Originally created 08/16/98

The campaign starts 081698 - The Augusta Chronicle

Since Democratic gubernatorial candidate Roy Barnes is generally touted as "the best debater" of Georgia's two gubernatorial candidates, look for GOP lieutenant gubernatorial candidate Mitch Skandalakis to be "the great communicator" in this fall's race for the state's No. 2 post. Just as Republican Guy Millner will have to hold his own against the affable Barnes in upcoming forums and debates so, too, will Democrat Mark Taylor have to struggle to compete with quick-thinking anti-tax crusader Skandalakis.

In the lieutenant governor's campaign, racial preferences (especially when relating to college and contracts) will emerge as a big issue. Skandalakis, who's against them, intends to score points with many south Georgians who'll be disappointed in native son Taylor's waffling on whether or not preferences should be abolished.

Education -- and, to a lesser extent, the record of state School Superintendent Linda Schrenko -- will be another issue in not just the superintendent's race but in the gubernatorial and lieutenant gubernatorial arenas. Schrenko faces Democrat Joe Martin, who once presided as School Board president over Atlanta's failed public schools. Schrenko, along with a state School Board headed by Johnny Isakson (and with support from Gov. Zell Miller), has been bringing student test scores up and initiating reform. And Taylor, in a recent Chronicle interview, admitted he is hard pressed in his support of Martin, especially since he likes "a lot of the Schrenko program."

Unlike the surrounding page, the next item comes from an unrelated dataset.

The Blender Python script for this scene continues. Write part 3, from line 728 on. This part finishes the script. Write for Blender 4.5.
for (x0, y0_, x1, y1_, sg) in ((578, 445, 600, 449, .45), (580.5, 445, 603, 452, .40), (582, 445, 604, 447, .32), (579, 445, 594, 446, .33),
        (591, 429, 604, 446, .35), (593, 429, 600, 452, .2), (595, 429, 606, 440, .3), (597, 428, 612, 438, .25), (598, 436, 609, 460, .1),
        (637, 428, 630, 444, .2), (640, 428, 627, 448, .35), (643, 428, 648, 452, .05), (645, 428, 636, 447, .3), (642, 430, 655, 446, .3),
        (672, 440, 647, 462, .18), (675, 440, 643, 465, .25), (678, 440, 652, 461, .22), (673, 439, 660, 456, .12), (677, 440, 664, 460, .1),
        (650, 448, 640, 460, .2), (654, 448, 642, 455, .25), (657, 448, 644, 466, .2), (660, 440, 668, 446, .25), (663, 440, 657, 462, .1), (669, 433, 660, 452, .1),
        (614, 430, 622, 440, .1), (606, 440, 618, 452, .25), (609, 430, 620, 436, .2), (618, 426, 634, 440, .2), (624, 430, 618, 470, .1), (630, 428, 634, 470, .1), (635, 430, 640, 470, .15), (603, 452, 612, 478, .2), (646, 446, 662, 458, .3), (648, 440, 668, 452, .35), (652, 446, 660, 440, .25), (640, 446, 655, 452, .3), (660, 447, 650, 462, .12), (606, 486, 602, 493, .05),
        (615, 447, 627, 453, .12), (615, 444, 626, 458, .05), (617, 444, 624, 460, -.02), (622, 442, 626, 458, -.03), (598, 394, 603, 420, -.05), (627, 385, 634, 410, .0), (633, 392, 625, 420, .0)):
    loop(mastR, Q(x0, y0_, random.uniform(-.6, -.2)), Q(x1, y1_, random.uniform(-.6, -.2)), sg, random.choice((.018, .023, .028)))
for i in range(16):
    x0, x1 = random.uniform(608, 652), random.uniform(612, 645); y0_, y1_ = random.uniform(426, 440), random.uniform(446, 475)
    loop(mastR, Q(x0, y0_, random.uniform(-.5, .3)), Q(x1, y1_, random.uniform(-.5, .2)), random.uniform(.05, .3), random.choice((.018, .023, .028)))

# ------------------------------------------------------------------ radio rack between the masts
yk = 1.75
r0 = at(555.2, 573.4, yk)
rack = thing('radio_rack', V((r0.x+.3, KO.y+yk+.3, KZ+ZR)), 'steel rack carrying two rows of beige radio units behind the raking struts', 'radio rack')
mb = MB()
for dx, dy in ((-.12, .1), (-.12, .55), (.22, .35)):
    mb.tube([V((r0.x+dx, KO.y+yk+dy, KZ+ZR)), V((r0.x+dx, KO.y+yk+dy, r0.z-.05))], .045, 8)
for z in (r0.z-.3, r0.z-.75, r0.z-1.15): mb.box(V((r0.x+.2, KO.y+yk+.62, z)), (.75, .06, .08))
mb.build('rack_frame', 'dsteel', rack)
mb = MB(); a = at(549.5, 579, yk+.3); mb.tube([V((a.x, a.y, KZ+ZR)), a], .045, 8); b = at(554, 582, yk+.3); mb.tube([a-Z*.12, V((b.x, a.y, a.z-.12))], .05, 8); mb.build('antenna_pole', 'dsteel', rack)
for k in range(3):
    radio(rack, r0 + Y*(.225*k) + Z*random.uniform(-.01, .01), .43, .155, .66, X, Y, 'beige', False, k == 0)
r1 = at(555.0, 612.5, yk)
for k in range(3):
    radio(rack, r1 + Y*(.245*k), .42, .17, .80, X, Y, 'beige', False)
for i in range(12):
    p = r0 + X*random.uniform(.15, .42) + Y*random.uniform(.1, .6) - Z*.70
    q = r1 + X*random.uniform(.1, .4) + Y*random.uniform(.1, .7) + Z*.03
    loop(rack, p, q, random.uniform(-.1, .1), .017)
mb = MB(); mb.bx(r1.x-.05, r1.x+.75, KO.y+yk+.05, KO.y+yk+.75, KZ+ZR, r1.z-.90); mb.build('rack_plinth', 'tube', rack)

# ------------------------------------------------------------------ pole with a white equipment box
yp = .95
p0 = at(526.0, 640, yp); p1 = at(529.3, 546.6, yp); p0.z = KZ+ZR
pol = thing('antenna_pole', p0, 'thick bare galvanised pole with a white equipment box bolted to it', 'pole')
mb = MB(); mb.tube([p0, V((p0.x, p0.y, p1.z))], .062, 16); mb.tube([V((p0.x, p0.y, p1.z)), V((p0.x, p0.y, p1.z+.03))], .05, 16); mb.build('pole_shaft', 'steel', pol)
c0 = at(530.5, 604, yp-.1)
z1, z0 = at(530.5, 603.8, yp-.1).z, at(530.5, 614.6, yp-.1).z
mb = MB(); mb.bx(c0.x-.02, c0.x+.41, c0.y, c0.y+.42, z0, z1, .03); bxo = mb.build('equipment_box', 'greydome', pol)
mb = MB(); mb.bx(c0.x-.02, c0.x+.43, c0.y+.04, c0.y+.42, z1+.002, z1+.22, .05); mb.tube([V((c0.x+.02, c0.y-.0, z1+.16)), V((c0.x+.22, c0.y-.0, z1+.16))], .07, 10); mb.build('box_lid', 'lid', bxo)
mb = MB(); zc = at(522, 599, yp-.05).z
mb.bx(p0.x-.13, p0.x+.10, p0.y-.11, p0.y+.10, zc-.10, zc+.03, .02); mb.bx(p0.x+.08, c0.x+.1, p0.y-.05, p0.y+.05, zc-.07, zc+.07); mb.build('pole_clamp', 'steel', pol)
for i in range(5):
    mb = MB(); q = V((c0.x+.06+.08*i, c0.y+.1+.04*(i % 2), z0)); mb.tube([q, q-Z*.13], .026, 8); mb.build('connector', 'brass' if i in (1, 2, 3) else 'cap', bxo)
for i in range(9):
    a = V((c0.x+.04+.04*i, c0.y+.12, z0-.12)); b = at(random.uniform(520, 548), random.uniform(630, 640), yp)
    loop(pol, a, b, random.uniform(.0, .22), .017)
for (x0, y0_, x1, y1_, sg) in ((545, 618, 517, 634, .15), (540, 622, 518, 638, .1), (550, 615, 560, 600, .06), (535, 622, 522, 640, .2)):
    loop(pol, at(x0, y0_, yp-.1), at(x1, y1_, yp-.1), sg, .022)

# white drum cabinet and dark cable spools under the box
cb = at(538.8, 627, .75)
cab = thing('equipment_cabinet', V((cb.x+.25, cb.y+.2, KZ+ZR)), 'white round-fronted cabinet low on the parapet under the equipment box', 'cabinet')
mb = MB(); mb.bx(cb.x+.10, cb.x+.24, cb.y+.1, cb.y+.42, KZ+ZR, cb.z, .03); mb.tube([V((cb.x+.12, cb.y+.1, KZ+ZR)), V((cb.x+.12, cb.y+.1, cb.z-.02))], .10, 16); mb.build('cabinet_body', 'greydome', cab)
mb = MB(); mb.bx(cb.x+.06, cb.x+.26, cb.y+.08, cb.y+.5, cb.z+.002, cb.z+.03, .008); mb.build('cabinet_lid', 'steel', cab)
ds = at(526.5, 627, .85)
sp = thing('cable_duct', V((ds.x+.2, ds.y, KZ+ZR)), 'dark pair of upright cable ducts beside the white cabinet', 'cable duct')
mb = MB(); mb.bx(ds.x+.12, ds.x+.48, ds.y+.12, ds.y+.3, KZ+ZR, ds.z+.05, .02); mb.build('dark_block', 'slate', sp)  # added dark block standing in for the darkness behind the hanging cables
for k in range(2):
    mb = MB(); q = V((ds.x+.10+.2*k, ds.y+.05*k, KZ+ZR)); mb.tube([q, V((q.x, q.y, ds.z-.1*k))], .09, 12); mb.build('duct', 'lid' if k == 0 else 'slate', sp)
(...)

In response, look for the savvy Skandalakis to identify with the hard-working female Republican school superintendent (even to the point of doing a joint TV ad) while Taylor is left fumbling about trying to defend fellow Democrat Martin's failed elixers.

Barnes and Millner both have some progressive education ideas. But will Millner attempt to link up with Columbia Countian Schrenko, or will he run his own campaign with his own education ideas? Whatever Millner and Barnes say in coming weeks, though, we hope they'll push two vital points: More emphasis on reading and more funds for school safety.